Could Murray City sell off real estate to help pay for the increased costs while inflation is high? According to the city, the answer is no. The property where the current City Hall sits and the properties in the downtown area are owned by the Redevelopment Agency, a legal entity separate from the city. Therefore, there is no legal way to sell those properties and put the money received into the General Fund to offset the property tax increase.

Inflation is not the only culprit behind the tax increase but also the drought.

“The budget for purchased (electrical) power increased $2.8 million due to the ongoing drought,” Kikuchi said. “The unrestricted fund balance of the (Murray City) Power department is decreasing due to capital and maintenance projects, along with an increase in the cost of purchased power. They are rebuilding the central substation, purchasing a transformer, starting a project to change the meters to an AMI (a two-way communication system to collect detailed metering information) reading system, and repairing the penstock and generators at the hydro plant; at the mouth of Little Cottonwood Canyon.”
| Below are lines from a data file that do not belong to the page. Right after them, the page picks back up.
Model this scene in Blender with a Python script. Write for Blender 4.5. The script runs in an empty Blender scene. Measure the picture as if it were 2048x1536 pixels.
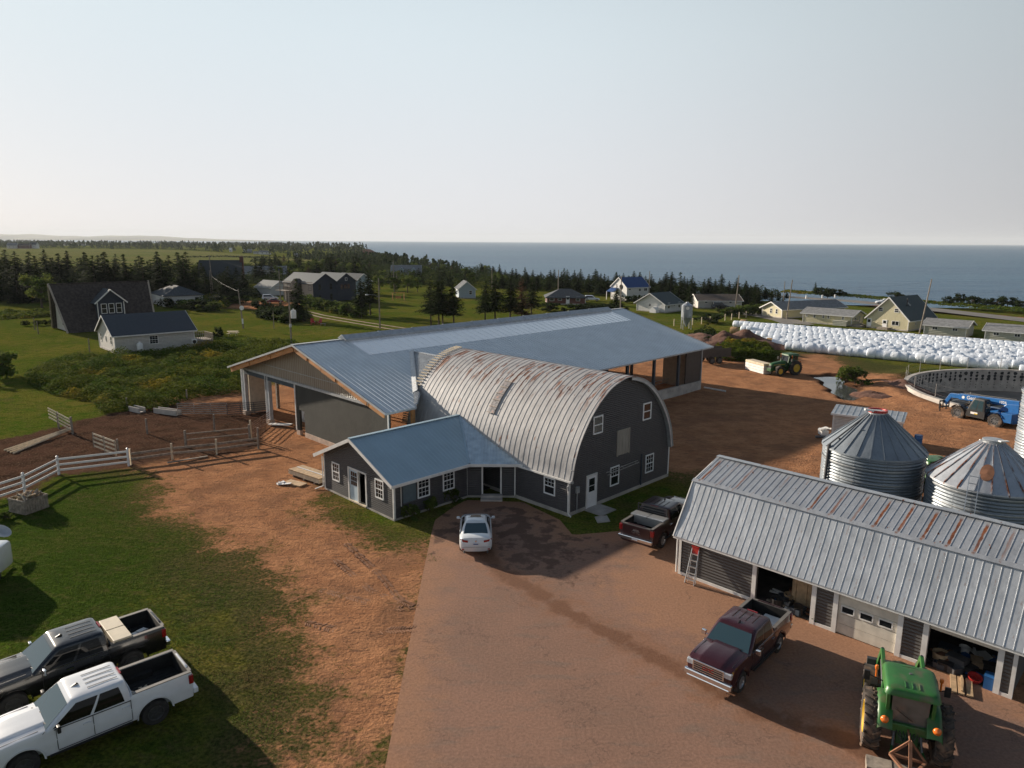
import bpy, bmesh, math, random
import numpy as np
from mathutils import Vector, Matrix, noise
from math import sin, cos, pi, radians as R, sqrt, atan2, hypot
S = bpy.context.scene
COL = S.collection
random.seed(7)
# ------------------------------------------------------------------ camera
CAM_H, FPX, ROLL = 16.5, 1420.0, R(0.33)
PITCH = math.atan((768 - 482) / FPX)
cd = bpy.data.cameras.new('camera'); cam = bpy.data.objects.new('camera', cd); COL.objects.link(cam)
cd.sensor_width = 36; cd.lens = 36 * FPX / 2048; cd.clip_end = 80000; cd.clip_start = 0.2
cam.location = (0, 0, CAM_H)
cam.matrix_world = Matrix.Translation((0, 0, CAM_H)) @ Matrix.Rotation(pi / 2 - PITCH, 4, 'X') @ Matrix.Rotation(ROLL, 4, 'Z')
S.camera = cam
# ------------------------------------------------------------------ light
SUN_EL, SUN_AZ = R(15.5), R(142.0)          # azimuth counted from +X
w = bpy.data.worlds.new('World'); S.world = w; w.use_nodes = True
nt = w.node_tree
sky = nt.nodes.new('ShaderNodeTexSky'); sky.sky_type = 'NISHITA'; sky.sun_disc = False
sky.sun_elevation = SUN_EL; sky.sun_rotation = (pi / 2 - SUN_AZ) % (2 * pi)
sky.altitude = 0; sky.air_density = 1.0; sky.dust_density = 1.0; sky.ozone_density = 1.6
bg = nt.nodes['Background']; bg.inputs[1].default_value = 0.05
nt.links.new(sky.outputs[0], bg.inputs[0])
# a summer haze over the low sky, paler towards the sun's side
def wn(t, **k):
    n = nt.nodes.new(t)
    for a, v in k.items(): setattr(n, a, v)
    return n
def wramp(x, *v):
    n = wn('ShaderNodeMapRange', interpolation_type='SMOOTHSTEP')
    for i, q in enumerate(v): n.inputs[i+1].default_value = q
    nt.links.new(x, n.inputs[0]); return n.outputs[0]
wtc = wn('ShaderNodeTexCoord'); wsep = wn('ShaderNodeSeparateXYZ'); nt.links.new(wtc.outputs['Generated'], wsep.inputs[0])
wdot = wn('ShaderNodeVectorMath', operation='DOT_PRODUCT'); nt.links.new(wtc.outputs['Generated'], wdot.inputs[0])
wdot.inputs[1].default_value = (cos(SUN_AZ), sin(SUN_AZ), 0)
wm = wn('ShaderNodeMix', data_type='RGBA'); wm.inputs[6].default_value = (.665, .67, .70, 1); wm.inputs[7].default_value = (.61, .685, .725, 1)
nt.links.new(wramp(wsep.outputs[2], .02, .30, 0, 1), wm.inputs[0])
whs = wn('ShaderNodeHueSaturation'); nt.links.new(wm.outputs[2], whs.inputs['Color']); nt.links.new(wramp(wdot.outputs['Value'], -.45, .75, .52, 1.1), whs.inputs['Value'])
hazebg = wn('ShaderNodeBackground'); nt.links.new(whs.outputs[0], hazebg.inputs[0]); hazebg.inputs[1].default_value = 0.65
wmix = wn('ShaderNodeMixShader'); nt.links.new(wramp(wsep.outputs[2], .22, .72, .93, .04), wmix.inputs[0])
nt.links.new(bg.outputs[0], wmix.inputs[1]); nt.links.new(hazebg.outputs[0], wmix.inputs[2]); nt.links.new(wmix.outputs[0], nt.nodes['World Output'].inputs[0])
sl = bpy.data.lights.new('sun', 'SUN'); sl.energy = 5.0; sl.angle = R(0.6); sl.color = (1.0, 0.865, 0.70)
so = bpy.data.objects.new('sun', sl); COL.objects.link(so)
sd = Vector((cos(SUN_EL) * cos(SUN_AZ), cos(SUN_EL) * sin(SUN_AZ), sin(SUN_EL)))
so.rotation_euler = sd.to_track_quat('Z', 'Y').to_euler()
S.view_settings.view_transform = 'Standard'; S.view_settings.look = 'None'
S.view_settings.exposure = 0.78; S.view_settings.gamma = 1.0
S.cycles.max_bounces = 6; S.cycles.transparent_max_bounces = 12
S.cycles.volume_bounces = 0

# ------------------------------------------------------------------ measuring: a pixel of the survey photo to a point on level z
def G(px, py, z=0.0):
    x = (px - 1024) / FPX; y = -(py - 768) / FPX
    c, s = cos(ROLL), sin(ROLL)
    x, y = x * c - y * s, x * s + y * c
    d = Vector((x, cos(PITCH) + y * sin(PITCH), -sin(PITCH) + y * cos(PITCH)))
    t = (z - CAM_H) / d.z
    return Vector((d.x * t, d.y * t, z))
Q = sqrt(.5)
def AB(a, b, z=0.0):                         # farmyard grid (turned 45 degrees) to world
    return Vector((Q * a - Q * b, Q * a + Q * b, z))

# ------------------------------------------------------------------ materials
MATS = {}
def mat(name, col, rough=.7, metal=0., var=.12, vscale=3., bump=0., bscale=30., spec=.5, col2=None, c2scale=1., c2lo=.45, c2hi=.6,
        siding=0., coat=0., objvar=0., detail=5., stretch=None, trans=0., alpha=1.):
    """principled surface with noise variation, optional second colour in patches, optional lap siding"""
    m = bpy.data.materials.new(name); m.use_nodes = True
    t = m.node_tree; N = t.nodes; L = t.links
    p = N['Principled BSDF']
    p.inputs['Roughness'].default_value = rough; p.inputs['Metallic'].default_value = metal
    p.inputs['Specular IOR Level'].default_value = spec
    p.inputs['Coat Weight'].default_value = coat; p.inputs['Coat Roughness'].default_value = .06
    p.inputs['Transmission Weight'].default_value = trans; p.inputs['Alpha'].default_value = alpha
    tc = N.new('ShaderNodeTexCoord'); src = tc.outputs['Object']
    if stretch:
        mp = N.new('ShaderNodeMapping'); mp.inputs['Scale'].default_value = stretch
        L.new(src, mp.inputs['Vector']); srcv = mp.outputs[0]
    else: srcv = src
    def noi(scale, det=detail, v=srcv):
        n = N.new('ShaderNodeTexNoise'); n.inputs['Scale'].default_value = scale; n.inputs['Detail'].default_value = det
        L.new(v, n.inputs['Vector']); return n.outputs['Fac']
    base = N.new('ShaderNodeRGB'); base.outputs[0].default_value = (*col, 1); c = base.outputs[0]
    if col2:
        r = N.new('ShaderNodeMapRange'); r.inputs[1].default_value = c2lo; r.inputs[2].default_value = c2hi
        L.new(noi(c2scale), r.inputs[0])
        mx = N.new('ShaderNodeMix'); mx.data_type = 'RGBA'; mx.inputs[7].default_value = (*col2, 1)
        L.new(r.outputs[0], mx.inputs[0]); L.new(c, mx.inputs[6]); c = mx.outputs[2]
    if var or objvar:
        hs = N.new('ShaderNodeHueSaturation'); L.new(c, hs.inputs['Color'])
        r = N.new('ShaderNodeMapRange'); r.inputs[1].default_value = .3; r.inputs[2].default_value = .7
        r.inputs[3].default_value = 1 - var * 1.6; r.inputs[4].default_value = 1 + var * 1.6
        L.new(noi(vscale), r.inputs[0]); v = r.outputs[0]
        if objvar:
            oi = N.new('ShaderNodeObjectInfo')
            r2 = N.new('ShaderNodeMapRange'); r2.inputs[3].default_value = 1 - objvar; r2.inputs[4].default_value = 1 + objvar
            L.new(oi.outputs['Random'], r2.inputs[0])
            mu = N.new('ShaderNodeMath'); mu.operation = 'MULTIPLY'; L.new(v, mu.inputs[0]); L.new(r2.outputs[0], mu.inputs[1]); v = mu.outputs[0]
        L.new(v, hs.inputs['Value']); c = hs.outputs[0]
    L.new(c, p.inputs['Base Color'])
    h = None
    if siding:
        sx = N.new('ShaderNodeSeparateXYZ'); L.new(src, sx.inputs[0])
        d = N.new('ShaderNodeMath'); d.operation = 'DIVIDE'; d.inputs[1].default_value = siding; L.new(sx.outputs[2], d.inputs[0])
        fr = N.new('ShaderNodeMath'); fr.operation = 'FRACT'; L.new(d.outputs[0], fr.inputs[0])
        rp = N.new('ShaderNodeValToRGB'); e = rp.color_ramp.elements
        e[0].position = 0; e[0].color = (0, 0, 0, 1); e[1].position = 1; e[1].color = (.7, .7, .7, 1)
        k = e.new(.38); k.color = (1, 1, 1, 1); L.new(fr.outputs[0], rp.inputs[0])
        b = N.new('ShaderNodeBump'); b.inputs['Strength'].default_value = 1.0; b.inputs['Distance'].default_value = .07
        L.new(rp.outputs[0], b.inputs['Height']); h = b.outputs[0]
    if bump:
        b = N.new('ShaderNodeBump'); b.inputs['Strength'].default_value = 1.0; b.inputs['Distance'].default_value = bump
        L.new(noi(bscale, 6), b.inputs['Height'])
        if h: L.new(h, b.inputs['Normal'])
        h = b.outputs[0]
    if h: L.new(h, p.inputs['Normal'])
    MATS[name] = m
    return m

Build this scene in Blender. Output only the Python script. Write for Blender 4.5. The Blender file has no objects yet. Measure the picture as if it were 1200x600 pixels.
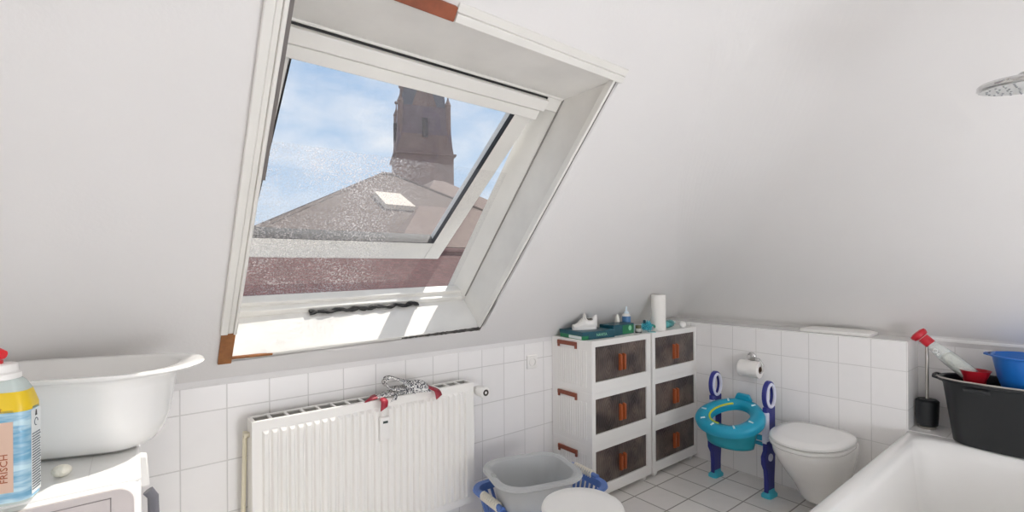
import bpy, bmesh, math, random
from mathutils import Vector, Matrix
R = math.radians
PI = math.pi
random.seed(7)
sc = bpy.context.scene
COL = sc.collection

# ------------------------------------------------------------------ helpers
def lin(h):
    h = h.lstrip('#')
    o = []
    for i in (0, 2, 4):
        c = int(h[i:i + 2], 16) / 255
        o.append(c / 12.92 if c <= 0.04045 else ((c + 0.055) / 1.055) ** 2.4)
    return (o[0], o[1], o[2], 1)

def newmat(name):
    m = bpy.data.materials.new(name)
    m.use_nodes = True
    nt = m.node_tree
    b = nt.nodes.get('Principled BSDF')
    return m, nt, b

def mat(name, col, rough=0.5, metal=0.0, bump=0.0, bscale=60, vary=0.0, vscale=8, emit=None, trans=0.0, alpha=1.0, coat=0.0):
    m, nt, b = newmat(name)
    c = lin(col) if isinstance(col, str) else col
    b.inputs['Base Color'].default_value = c
    b.inputs['Roughness'].default_value = rough
    b.inputs['Metallic'].default_value = metal
    b.inputs['Transmission Weight'].default_value = trans
    b.inputs['Alpha'].default_value = alpha
    b.inputs['Coat Weight'].default_value = coat
    tc = None
    if bump or vary:
        tc = nt.nodes.new('ShaderNodeTexCoord')
    if bump:
        n = nt.nodes.new('ShaderNodeTexNoise'); n.inputs['Scale'].default_value = bscale; n.inputs['Detail'].default_value = 4
        bp = nt.nodes.new('ShaderNodeBump'); bp.inputs['Strength'].default_value = bump; bp.inputs['Distance'].default_value = 0.01
        nt.links.new(tc.outputs['Object'], n.inputs['Vector']); nt.links.new(n.outputs['Fac'], bp.inputs['Height'])
        nt.links.new(bp.outputs['Normal'], b.inputs['Normal'])
    if vary:
        n = nt.nodes.new('ShaderNodeTexNoise'); n.inputs['Scale'].default_value = vscale; n.inputs['Detail'].default_value = 5
        r = nt.nodes.new('ShaderNodeMapRange')
        r.inputs['From Min'].default_value = 0.3; r.inputs['From Max'].default_value = 0.7
        r.inputs['To Min'].default_value = 1 - vary; r.inputs['To Max'].default_value = 1
        mx = nt.nodes.new('ShaderNodeMix'); mx.data_type = 'RGBA'; mx.blend_type = 'MULTIPLY'; mx.inputs[0].default_value = 1
        nt.links.new(tc.outputs['Object'], n.inputs['Vector']); nt.links.new(n.outputs['Fac'], r.inputs['Value'])
        mx.inputs[6].default_value = c; nt.links.new(r.outputs['Result'], mx.inputs[7])
        nt.links.new(mx.outputs[2], b.inputs['Base Color'])
    if emit:
        b.inputs['Emission Color'].default_value = lin(emit[0]); b.inputs['Emission Strength'].default_value = emit[1]
    return m

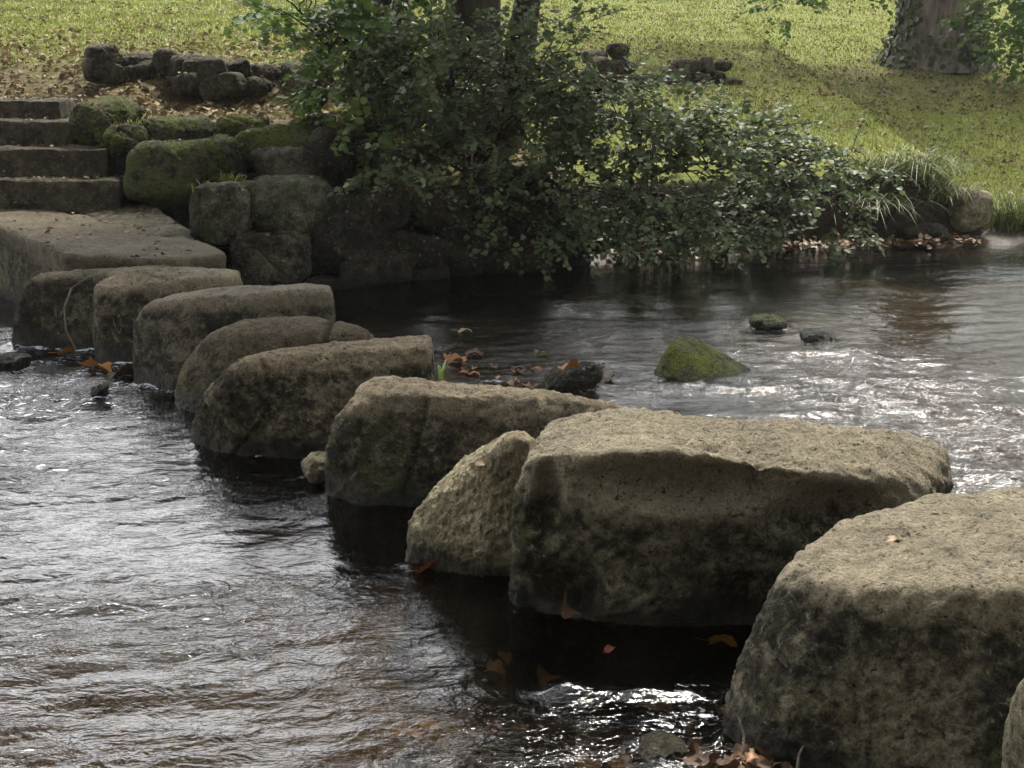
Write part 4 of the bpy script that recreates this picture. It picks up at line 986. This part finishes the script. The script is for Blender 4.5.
ow = nt.nodes.new('ShaderNodeOutputWorld'); nt.links.new(mx.outputs[2], bg.inputs[0]); nt.links.new(bg.outputs[0], ow.inputs[0])

# thin river haze: one closed box round everything
def build_haze():
    lo = np.array([1e9] * 3); hi = -lo
    bpy.context.view_layer.update()
    for o in bpy.data.objects:
        if o.type == 'MESH':
            for c_ in o.bound_box:
                w_ = np.array(o.matrix_world @ Vector(c_)); lo = np.minimum(lo, w_); hi = np.maximum(hi, w_)
    lo -= 1.5; hi += 1.5
    vb = [(x_, y_, z_) for x_ in (lo[0], hi[0]) for y_ in (lo[1], hi[1]) for z_ in (lo[2], hi[2])]
    fb = [(0, 1, 3, 2), (4, 6, 7, 5), (0, 4, 5, 1), (2, 3, 7, 6), (0, 2, 6, 4), (1, 5, 7, 3)]
    m = bpy.data.materials.new('haze'); m.use_nodes = True; t = m.node_tree; t.nodes.clear()
    pv = t.nodes.new('ShaderNodeVolumePrincipled'); pv.inputs['Density'].default_value = HAZE; pv.inputs['Color'].default_value = (.95, .97, 1, 1); pv.inputs['Anisotropy'].default_value = .3
    ou = t.nodes.new('ShaderNodeOutputMaterial'); t.links.new(pv.outputs[0], ou.inputs['Volume'])
    h = mesh_np('haze', vb, fb, m, shade=False); tag(h, 'thin haze in the air over the river', 'haze', kind='stuff')
HAZE = .0005
build_haze()

cam = bpy.data.cameras.new('camera'); co = bpy.data.objects.new('camera', cam); COL.objects.link(co)
co.location = (0, 0, H); co.rotation_euler = (math.pi / 2 - PITCH, 0, 0)
cam.sensor_fit = 'HORIZONTAL'; cam.sensor_width = 36; cam.lens = 36 * F / 1024; cam.clip_start = .05; cam.clip_end = 1000
scene.camera = co
scene.view_settings.view_transform = 'Standard'; scene.view_settings.look = 'None'
scene.view_settings.exposure = 1.25; scene.view_settings.gamma = 1.0
scene.render.engine = 'CYCLES'
scene.cycles.transparent_max_bounces = 12; scene.cycles.max_bounces = 6
try: scene.cycles.use_denoising = True
except Exception: pass
for o in bpy.data.objects:
    if '_w' in o: del o['_w']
Paying down the bond on the City Hall also figures significantly in the city’s budget. The city will be paying $1,896,250 in bond interest and principal.

According to Murray City Budget Director Brenda Moore, out of 17 Salt Lake County cities, Murray’s 2022 tax rate would rank it as the 12th highest, but with the 15% increase, and if no other county city raises their rates, Murray would rank ninth.

Several large city capital projects sat on the chopping block. The council considered cutting funding to the renovation of the Murray Theatre but decided to move forward with that. Other notable projects include renovating the old National Guard armory by Murray Park into a meeting venue and creating a new park storage facility which the former outdoor ice rink currently function as.